Chinese Export Machine Upgraded as Cranes Replace Toys By Bloomberg News - Apr 5, 2012
From a sprawling manufacturing base deep in China’s southwestern Hunan province, some 100 kilometers from where Mao Zedong was born, construction-machinery maker Sany Group (SANYIZ) plans to take on the world.
While workers in blue overalls and yellow hard hats crawl over cranes and cement mixer trucks in a gleaming factory, Sany President Tang Xiuguo sits nearby, discussing the opening of factories in Brazil, India, and Alabama and the $475 million acquisition of a German maker of cement pumps, Putzmeister Holding GmbH. Tang, a founder of the 22-year-old company, aims to lift overseas sales, now some 5 percent of its $16 billion revenue, to up to one-fifth of revenues within five years.
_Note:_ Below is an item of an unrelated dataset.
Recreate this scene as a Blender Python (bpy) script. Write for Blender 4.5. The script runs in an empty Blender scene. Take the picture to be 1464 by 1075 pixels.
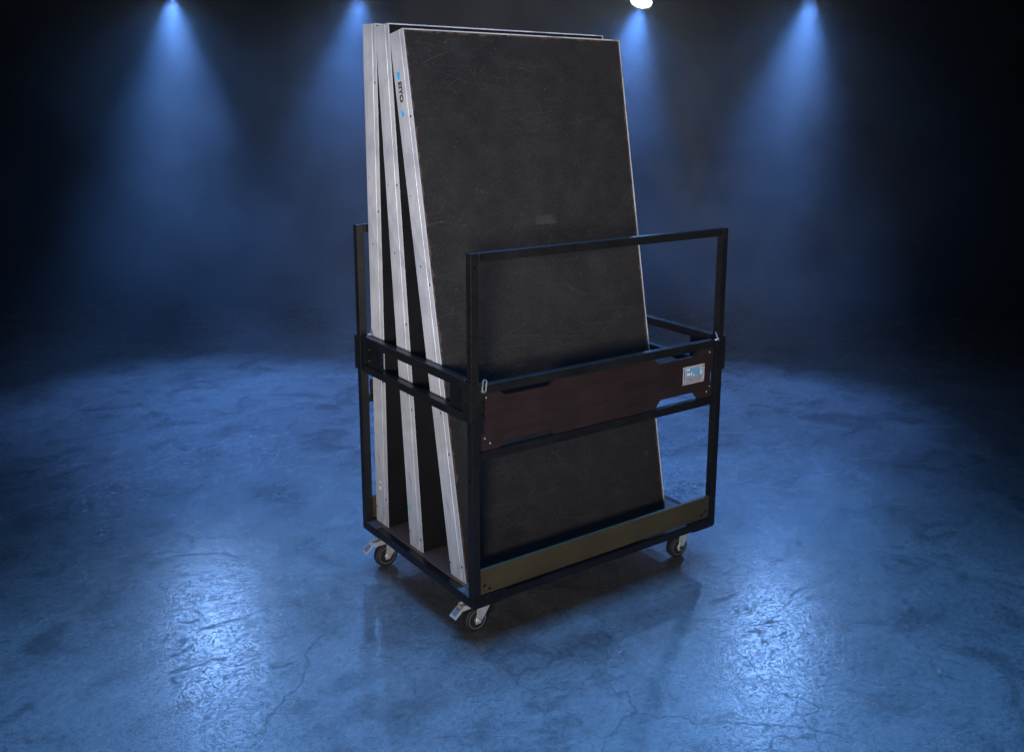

China’s export business, which increased 17 percent a year over the last three decades on plastic toys, cheap shoes, and electronics assembled by companies such as Foxconn Technology Group, is changing fast, Bloomberg Businessweek reports in its April 9 edition. Rising labor costs, up 15 percent annually since 2005, plus the yuan’s 30 percent gain since a peg to the dollar was scrapped that year, are putting new pressures on the nation’s cheap manufacturing model and driving textile, shoe, and apparel factories to close or relocate to Vietnam, Cambodia, or Bangladesh.
“China’s share of the world’s low-end exports has started to fall. This reflects a shift by Chinese producers into sectors where margins are higher rather than a failure to compete,”U.K.-based Capital Economics said in a March 28 note.